Given material:
..........

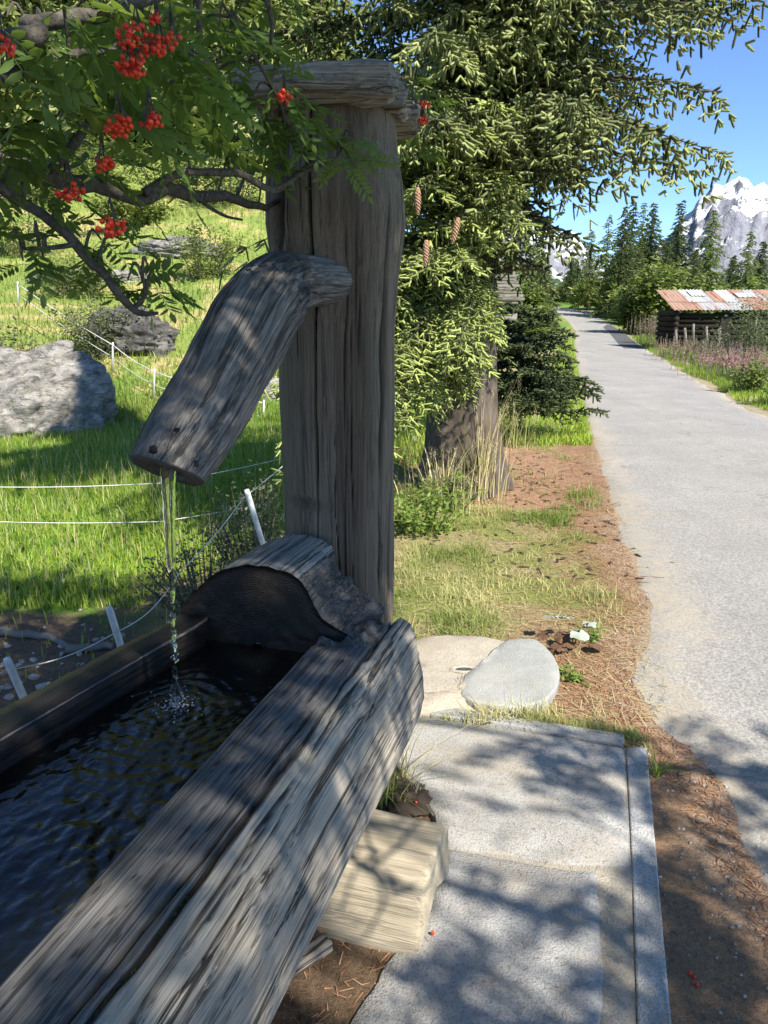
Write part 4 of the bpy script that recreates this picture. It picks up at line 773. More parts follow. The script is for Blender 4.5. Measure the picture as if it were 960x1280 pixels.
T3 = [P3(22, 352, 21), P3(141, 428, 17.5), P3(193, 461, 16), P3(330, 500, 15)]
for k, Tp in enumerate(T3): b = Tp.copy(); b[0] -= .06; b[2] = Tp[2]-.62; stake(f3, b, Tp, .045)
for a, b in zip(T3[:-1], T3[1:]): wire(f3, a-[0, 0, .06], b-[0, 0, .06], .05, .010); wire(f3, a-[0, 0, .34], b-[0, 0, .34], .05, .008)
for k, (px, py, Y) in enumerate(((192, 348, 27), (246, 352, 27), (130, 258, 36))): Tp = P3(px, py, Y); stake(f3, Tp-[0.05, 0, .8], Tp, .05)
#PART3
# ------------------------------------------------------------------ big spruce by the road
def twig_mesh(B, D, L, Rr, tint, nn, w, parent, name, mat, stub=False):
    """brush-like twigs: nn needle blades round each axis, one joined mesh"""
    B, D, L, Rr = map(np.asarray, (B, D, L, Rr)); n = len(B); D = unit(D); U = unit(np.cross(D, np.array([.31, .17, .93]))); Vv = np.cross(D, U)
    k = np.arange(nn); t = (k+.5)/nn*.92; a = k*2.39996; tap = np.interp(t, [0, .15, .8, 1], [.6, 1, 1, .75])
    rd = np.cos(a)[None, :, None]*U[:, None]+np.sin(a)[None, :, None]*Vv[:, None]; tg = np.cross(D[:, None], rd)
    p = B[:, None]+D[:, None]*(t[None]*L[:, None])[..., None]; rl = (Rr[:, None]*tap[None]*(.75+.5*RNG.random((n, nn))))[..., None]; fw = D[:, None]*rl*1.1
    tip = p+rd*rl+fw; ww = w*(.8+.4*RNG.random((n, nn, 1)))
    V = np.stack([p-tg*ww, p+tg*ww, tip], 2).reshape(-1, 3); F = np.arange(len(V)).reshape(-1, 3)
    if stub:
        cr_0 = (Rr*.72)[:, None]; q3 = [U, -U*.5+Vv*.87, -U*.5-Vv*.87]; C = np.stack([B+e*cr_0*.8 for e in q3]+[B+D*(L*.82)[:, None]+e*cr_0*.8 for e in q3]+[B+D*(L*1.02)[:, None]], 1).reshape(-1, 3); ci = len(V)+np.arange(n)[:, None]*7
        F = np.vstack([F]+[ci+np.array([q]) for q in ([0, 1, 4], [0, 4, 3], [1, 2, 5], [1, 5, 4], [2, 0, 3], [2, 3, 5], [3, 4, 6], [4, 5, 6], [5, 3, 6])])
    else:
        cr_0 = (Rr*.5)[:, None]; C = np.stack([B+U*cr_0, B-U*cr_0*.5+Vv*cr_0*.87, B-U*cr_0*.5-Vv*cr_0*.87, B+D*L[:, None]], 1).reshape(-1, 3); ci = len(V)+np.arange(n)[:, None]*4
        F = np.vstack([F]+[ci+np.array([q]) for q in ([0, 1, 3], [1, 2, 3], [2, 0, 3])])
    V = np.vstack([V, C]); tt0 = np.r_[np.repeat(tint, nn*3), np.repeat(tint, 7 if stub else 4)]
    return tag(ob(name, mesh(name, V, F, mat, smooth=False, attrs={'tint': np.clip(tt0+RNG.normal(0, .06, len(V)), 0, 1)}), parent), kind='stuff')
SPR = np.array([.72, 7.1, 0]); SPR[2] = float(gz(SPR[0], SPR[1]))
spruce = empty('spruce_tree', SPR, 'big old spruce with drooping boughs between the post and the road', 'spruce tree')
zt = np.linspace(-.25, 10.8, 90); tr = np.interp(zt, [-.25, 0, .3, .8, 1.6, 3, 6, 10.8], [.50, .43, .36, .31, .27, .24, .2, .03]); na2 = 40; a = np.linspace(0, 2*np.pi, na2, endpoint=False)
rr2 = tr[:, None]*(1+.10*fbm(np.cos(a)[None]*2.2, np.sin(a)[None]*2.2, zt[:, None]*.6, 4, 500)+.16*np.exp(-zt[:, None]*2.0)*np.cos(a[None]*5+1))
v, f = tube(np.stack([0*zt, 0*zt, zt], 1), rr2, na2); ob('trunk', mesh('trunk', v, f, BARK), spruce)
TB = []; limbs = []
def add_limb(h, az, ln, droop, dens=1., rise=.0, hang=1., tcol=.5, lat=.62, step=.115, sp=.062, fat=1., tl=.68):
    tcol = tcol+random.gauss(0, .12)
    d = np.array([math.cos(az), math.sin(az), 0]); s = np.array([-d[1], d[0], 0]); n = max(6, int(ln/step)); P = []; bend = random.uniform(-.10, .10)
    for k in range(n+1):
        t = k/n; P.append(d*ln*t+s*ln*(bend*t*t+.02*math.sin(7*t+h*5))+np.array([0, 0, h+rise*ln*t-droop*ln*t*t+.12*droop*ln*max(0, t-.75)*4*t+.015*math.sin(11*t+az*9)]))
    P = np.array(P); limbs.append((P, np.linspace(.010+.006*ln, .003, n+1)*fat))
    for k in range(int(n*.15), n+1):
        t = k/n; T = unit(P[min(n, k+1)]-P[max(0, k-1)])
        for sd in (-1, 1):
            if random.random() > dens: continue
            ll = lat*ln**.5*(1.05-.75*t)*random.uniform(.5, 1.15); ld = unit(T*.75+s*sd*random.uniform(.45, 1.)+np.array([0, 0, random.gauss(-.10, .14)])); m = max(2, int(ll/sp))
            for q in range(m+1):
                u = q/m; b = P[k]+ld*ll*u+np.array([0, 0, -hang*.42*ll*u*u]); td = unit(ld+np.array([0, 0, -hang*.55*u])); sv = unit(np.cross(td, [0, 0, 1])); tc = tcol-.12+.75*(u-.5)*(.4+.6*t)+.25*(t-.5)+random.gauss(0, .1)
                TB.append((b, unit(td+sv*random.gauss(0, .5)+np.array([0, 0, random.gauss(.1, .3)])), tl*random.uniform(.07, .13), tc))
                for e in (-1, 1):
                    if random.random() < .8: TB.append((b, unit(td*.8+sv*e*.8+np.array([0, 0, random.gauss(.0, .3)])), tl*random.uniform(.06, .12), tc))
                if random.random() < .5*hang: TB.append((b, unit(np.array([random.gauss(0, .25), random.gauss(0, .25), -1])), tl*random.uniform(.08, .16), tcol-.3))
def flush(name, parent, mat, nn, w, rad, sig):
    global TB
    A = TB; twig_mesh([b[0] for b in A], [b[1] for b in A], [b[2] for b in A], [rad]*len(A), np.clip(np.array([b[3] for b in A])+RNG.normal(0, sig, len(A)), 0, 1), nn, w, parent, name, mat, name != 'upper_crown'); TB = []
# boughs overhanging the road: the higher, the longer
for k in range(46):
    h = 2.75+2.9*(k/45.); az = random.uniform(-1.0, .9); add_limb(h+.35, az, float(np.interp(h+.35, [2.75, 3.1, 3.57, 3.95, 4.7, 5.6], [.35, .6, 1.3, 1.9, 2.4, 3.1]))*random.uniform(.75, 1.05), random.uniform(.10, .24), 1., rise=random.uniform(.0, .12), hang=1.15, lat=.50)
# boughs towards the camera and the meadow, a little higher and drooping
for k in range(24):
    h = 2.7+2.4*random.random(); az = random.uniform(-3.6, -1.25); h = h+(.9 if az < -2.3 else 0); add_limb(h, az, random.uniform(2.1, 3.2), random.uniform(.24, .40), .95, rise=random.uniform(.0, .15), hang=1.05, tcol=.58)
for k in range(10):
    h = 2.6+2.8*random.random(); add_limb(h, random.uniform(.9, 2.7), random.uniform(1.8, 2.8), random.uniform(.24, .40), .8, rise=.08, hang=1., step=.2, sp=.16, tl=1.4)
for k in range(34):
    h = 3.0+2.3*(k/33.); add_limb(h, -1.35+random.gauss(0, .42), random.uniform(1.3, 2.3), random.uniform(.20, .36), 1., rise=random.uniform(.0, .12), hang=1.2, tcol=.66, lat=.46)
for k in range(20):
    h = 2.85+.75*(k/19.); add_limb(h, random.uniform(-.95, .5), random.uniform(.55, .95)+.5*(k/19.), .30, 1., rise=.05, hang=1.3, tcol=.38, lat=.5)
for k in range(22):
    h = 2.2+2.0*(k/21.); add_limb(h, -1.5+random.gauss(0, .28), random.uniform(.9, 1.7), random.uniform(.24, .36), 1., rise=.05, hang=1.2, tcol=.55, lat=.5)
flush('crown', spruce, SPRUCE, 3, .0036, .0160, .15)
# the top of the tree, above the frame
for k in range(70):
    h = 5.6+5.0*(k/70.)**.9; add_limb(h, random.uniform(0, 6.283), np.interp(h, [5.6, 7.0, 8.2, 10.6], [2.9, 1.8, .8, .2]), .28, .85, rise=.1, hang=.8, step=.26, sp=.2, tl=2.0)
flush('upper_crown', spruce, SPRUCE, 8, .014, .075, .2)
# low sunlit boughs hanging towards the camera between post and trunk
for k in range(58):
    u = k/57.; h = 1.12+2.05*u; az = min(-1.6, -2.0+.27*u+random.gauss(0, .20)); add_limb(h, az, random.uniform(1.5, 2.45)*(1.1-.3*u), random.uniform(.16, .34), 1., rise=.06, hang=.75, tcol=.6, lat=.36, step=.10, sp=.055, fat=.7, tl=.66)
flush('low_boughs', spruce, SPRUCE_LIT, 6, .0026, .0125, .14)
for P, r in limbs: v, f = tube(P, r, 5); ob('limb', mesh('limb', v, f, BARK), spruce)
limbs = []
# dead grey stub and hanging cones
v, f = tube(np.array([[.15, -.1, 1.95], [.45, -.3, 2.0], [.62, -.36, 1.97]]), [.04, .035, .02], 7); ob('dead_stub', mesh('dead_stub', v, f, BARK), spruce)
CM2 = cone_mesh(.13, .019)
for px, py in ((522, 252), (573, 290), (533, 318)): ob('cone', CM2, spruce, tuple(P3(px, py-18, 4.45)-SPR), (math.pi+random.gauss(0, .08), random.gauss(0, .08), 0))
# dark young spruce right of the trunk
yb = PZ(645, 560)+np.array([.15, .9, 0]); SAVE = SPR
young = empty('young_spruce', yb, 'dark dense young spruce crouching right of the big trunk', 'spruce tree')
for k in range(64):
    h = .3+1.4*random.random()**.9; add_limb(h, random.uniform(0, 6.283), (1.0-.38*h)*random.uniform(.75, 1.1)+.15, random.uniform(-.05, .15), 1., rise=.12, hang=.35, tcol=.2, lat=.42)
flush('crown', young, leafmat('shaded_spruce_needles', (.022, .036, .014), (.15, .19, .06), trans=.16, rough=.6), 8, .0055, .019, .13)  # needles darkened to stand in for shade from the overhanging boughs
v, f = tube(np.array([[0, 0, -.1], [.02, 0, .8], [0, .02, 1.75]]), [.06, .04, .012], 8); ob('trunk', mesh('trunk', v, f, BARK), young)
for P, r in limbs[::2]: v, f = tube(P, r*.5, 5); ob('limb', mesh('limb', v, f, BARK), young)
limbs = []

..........

Short task: Every line from the line containing "8, .0055, .019, .13)" to the last line of the material above must be repeated exactly, and no other line.

Worked answer:
flush('crown', young, leafmat('shaded_spruce_needles', (.022, .036, .014), (.15, .19, .06), trans=.16, rough=.6), 8, .0055, .019, .13)  # needles darkened to stand in for shade from the overhanging boughs
v, f = tube(np.array([[0, 0, -.1], [.02, 0, .8], [0, .02, 1.75]]), [.06, .04, .012], 8); ob('trunk', mesh('trunk', v, f, BARK), young)
for P, r in limbs[::2]: v, f = tube(P, r*.5, 5); ob('limb', mesh('limb', v, f, BARK), young)
limbs = []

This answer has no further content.